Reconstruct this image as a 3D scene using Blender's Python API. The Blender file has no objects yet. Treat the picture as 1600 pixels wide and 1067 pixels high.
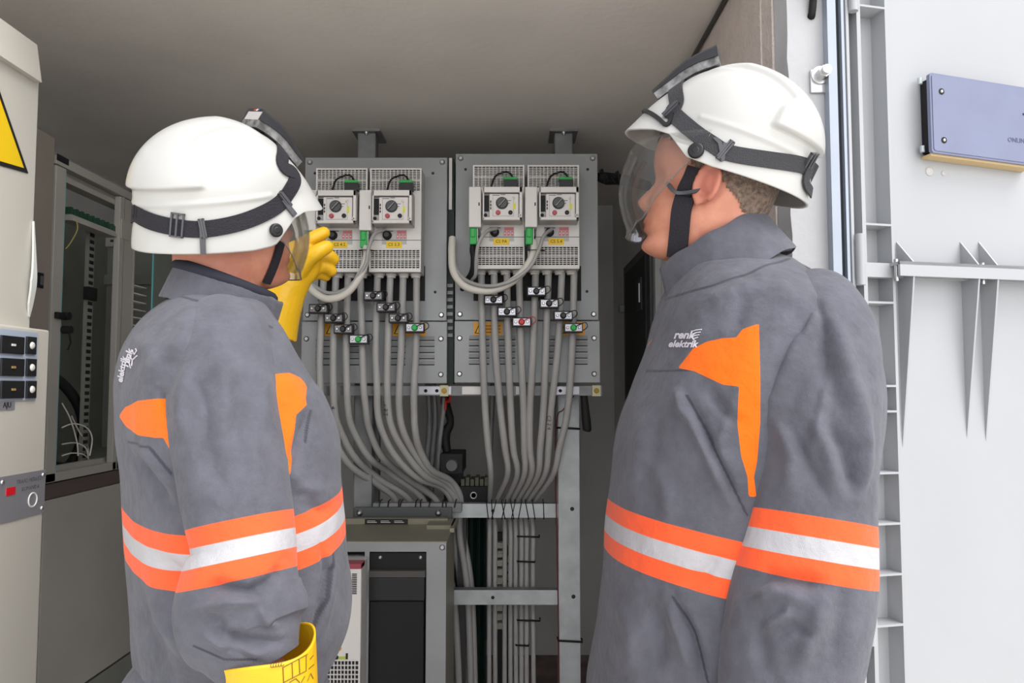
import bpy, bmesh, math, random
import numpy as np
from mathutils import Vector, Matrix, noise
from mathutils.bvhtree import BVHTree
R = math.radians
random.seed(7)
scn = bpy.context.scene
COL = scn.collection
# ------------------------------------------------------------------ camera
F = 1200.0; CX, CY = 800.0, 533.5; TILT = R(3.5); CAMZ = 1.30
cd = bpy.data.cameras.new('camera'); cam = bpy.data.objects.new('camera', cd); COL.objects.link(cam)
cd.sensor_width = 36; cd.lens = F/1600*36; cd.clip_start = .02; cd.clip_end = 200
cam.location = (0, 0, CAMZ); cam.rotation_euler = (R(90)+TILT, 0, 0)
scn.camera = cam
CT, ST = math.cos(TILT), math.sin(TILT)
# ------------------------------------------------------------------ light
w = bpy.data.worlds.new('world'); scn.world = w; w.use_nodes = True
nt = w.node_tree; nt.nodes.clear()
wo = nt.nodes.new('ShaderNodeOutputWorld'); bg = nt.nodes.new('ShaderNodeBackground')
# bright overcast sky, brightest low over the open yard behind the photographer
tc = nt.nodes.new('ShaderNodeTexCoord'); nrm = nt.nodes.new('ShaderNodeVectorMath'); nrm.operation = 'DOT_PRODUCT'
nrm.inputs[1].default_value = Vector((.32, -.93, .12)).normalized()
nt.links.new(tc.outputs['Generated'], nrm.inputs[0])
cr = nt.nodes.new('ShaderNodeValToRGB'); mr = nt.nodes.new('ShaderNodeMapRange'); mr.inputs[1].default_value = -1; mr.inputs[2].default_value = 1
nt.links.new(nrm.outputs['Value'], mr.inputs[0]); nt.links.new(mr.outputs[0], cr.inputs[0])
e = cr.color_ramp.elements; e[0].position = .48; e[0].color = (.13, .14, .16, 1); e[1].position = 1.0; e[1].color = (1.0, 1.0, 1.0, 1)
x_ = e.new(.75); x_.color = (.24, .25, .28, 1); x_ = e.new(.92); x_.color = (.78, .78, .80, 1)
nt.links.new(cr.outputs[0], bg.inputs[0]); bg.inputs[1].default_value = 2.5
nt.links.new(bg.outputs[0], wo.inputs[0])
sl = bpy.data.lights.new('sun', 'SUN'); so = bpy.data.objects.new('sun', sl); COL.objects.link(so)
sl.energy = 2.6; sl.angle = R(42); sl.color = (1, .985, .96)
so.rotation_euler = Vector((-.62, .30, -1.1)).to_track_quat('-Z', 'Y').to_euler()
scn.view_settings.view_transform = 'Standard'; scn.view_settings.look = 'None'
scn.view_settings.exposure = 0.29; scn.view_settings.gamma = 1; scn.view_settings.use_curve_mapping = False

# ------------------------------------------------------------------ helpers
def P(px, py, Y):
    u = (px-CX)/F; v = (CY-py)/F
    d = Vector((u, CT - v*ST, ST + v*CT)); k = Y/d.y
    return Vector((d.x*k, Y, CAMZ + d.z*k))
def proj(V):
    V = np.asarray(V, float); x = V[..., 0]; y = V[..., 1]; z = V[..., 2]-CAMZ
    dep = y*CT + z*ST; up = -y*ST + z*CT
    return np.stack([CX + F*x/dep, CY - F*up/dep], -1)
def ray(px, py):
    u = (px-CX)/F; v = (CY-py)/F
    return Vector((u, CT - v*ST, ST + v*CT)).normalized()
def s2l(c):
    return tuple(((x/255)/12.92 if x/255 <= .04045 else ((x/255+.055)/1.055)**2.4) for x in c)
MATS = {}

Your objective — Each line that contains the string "scene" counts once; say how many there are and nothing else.

Result of this task — 2